Güncel olaya dönecek olursak Denizli’de site yöneticisi Nail Çapar, bir yıl önce Merkezefendi ilçesi Şemikler Mahallesi’ndeki bir sitenin yöneticiliğini üstlendi. Eski yönetimden kalma aidat borçlarının tahsil edilmesi amacıyla site sakinlerine telefonla toplu mesaj gönderdi. Borçlar ödenmeyince panolara not astı. Bunun üzerine aidat borcu bulunanlar arasında yer alan G.Ç., savcılığa suç duyurusunda bulundu. Savcılığın başlattığı soruşturma kapsamında ifade veren Çapar, suç kastının olmadığını, görevini yaptığını savundu. Savcılık soruşturma sonucunda, aidat borç listesindeki isim ve borç miktarının kişisel veri kapsamına girdiği, blok, daire numarası ile borç bilgileri yazmanın ‘adres bilgisinin paylaşılması’ olduğu gerekçesiyle Çapar hakkında dava açtı.Çapar’ın, Türk Ceza Kanunu’nun (TCK) 136/1 maddesindeki ‘kişisel verileri, hukuka aykırı olarak ele geçirmek veya yaymak’ suçundan iki yıldan dört yıla kadar hapisle yargılanması talep edildi. Davanın ilk duruşması Denizli Asliye Hukuk Mahkemesi’nde görüldü. Mahkeme bilirkişi incelemesi yapılmasına karar vererek, duruşmayı erteledi.
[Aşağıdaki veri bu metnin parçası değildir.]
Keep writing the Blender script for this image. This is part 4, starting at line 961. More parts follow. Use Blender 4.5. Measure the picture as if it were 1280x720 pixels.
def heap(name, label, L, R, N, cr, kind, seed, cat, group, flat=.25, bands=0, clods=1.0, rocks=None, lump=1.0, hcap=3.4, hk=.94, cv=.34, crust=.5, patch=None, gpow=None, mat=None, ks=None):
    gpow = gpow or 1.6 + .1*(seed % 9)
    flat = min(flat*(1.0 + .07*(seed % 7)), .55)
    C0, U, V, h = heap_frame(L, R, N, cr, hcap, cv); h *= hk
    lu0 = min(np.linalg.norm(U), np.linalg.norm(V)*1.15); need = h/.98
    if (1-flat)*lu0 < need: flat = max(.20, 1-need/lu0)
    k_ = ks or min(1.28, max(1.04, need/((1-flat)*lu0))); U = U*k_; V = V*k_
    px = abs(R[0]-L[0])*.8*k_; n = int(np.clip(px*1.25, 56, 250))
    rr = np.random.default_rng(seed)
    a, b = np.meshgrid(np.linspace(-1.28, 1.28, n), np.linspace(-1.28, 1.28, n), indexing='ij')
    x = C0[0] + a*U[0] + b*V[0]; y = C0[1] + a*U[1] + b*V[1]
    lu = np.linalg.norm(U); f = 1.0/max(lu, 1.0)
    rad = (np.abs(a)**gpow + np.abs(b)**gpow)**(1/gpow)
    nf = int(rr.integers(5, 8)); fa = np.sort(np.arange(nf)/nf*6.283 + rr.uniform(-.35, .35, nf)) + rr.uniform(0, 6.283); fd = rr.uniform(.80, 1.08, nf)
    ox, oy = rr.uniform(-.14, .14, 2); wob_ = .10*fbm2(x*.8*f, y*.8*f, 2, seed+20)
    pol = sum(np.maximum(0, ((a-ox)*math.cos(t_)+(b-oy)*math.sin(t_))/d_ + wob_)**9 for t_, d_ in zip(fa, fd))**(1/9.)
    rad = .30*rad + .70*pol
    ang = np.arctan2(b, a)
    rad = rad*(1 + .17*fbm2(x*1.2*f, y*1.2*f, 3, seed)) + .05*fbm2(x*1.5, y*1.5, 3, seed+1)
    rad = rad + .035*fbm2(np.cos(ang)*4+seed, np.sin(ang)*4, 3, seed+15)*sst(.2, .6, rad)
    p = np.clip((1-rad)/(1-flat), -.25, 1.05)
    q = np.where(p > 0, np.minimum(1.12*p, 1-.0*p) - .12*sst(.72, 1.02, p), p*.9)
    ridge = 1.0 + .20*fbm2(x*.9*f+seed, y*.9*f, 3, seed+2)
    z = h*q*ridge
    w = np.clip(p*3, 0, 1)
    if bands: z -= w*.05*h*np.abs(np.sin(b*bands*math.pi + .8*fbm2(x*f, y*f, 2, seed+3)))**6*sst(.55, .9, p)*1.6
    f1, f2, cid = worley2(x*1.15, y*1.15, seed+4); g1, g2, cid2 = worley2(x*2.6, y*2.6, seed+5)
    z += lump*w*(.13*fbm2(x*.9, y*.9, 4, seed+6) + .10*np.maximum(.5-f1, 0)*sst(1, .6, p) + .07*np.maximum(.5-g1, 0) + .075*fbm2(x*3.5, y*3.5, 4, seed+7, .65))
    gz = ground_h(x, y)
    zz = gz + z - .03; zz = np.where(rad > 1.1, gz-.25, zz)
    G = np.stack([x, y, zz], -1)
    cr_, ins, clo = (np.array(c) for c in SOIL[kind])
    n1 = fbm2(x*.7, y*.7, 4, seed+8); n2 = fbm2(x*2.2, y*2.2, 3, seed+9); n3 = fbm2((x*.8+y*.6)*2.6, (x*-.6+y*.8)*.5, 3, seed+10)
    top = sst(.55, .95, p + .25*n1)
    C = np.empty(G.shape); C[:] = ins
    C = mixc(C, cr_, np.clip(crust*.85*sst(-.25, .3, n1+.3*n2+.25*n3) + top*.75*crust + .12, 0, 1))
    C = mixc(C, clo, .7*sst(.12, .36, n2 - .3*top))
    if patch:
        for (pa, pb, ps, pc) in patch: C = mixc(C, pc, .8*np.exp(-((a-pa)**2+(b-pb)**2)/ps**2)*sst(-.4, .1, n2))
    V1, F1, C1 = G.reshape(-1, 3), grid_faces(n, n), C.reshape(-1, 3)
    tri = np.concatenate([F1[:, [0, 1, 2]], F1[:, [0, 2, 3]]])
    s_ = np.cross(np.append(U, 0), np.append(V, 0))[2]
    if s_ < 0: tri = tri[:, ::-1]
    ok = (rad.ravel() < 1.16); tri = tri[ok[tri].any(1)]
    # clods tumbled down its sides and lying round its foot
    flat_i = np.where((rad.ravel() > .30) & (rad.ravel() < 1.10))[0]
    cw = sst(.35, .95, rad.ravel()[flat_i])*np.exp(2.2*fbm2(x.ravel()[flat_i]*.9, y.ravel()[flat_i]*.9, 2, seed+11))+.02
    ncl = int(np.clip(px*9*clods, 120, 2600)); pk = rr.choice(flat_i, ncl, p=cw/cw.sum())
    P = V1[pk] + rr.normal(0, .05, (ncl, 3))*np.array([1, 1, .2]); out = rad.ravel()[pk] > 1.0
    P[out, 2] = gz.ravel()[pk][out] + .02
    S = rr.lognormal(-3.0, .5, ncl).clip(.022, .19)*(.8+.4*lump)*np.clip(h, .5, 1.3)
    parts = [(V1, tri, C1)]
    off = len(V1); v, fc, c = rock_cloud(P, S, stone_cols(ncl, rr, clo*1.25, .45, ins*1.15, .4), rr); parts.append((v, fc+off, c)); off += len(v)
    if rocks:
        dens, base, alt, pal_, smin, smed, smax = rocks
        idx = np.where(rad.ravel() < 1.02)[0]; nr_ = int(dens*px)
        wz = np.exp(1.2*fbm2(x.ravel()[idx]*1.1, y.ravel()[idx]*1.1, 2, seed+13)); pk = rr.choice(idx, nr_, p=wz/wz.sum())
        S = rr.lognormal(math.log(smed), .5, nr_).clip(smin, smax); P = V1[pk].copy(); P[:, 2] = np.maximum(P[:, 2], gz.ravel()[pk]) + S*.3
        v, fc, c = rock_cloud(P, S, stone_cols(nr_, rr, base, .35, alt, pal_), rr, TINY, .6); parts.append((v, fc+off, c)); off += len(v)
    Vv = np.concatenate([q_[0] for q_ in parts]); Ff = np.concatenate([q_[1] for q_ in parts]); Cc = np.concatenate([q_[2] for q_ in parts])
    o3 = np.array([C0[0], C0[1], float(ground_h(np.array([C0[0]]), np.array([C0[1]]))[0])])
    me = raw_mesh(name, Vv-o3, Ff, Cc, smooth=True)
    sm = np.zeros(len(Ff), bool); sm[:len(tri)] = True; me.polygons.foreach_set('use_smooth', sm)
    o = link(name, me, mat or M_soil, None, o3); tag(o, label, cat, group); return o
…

Türkiye’de, aidat ödeme bilgilerinin birçok sitede panoya asılarak duyurulduğunu ifade eden Çapar şöyle devam etti: “Profesyonel site yöneticiliğine 1990’da Almanya’da başladım. Dört yıldır da Denizli’de bu işi yapıyorum. Kişisel Verileri Koruma Kanunu gereğince yargılanıyorum. İlk kez böyle bir durumla karşılaştım. Ben kimsenin kişisel verilerini ifşa etmedim. Binada yaşayan herkes zaten birbirini tanıyor. Türkiye’de borç bildirimi asmak gelenekseldir. Birçok site yöneticisi bu yöntemi kullanıyor. Çoğu yönetici ödenmeyen aidat borçlarınıgörsün de ödesin diye panoya asar. Çünkü birçok site sakini, telefonla mesaj almadım ya da borçlu olduğumu bilmiyordum diyebiliyor. Bu yüzden panoya asıyorduk. Meğerse bu suçmuş. Artık panoya böyle bir şey asmam, davanın sonucunu merakla bekliyorum. Site yöneticileri bu konuya dikkat etsin. Benim başıma gelen size de gelmesin.”diyerek uyardı.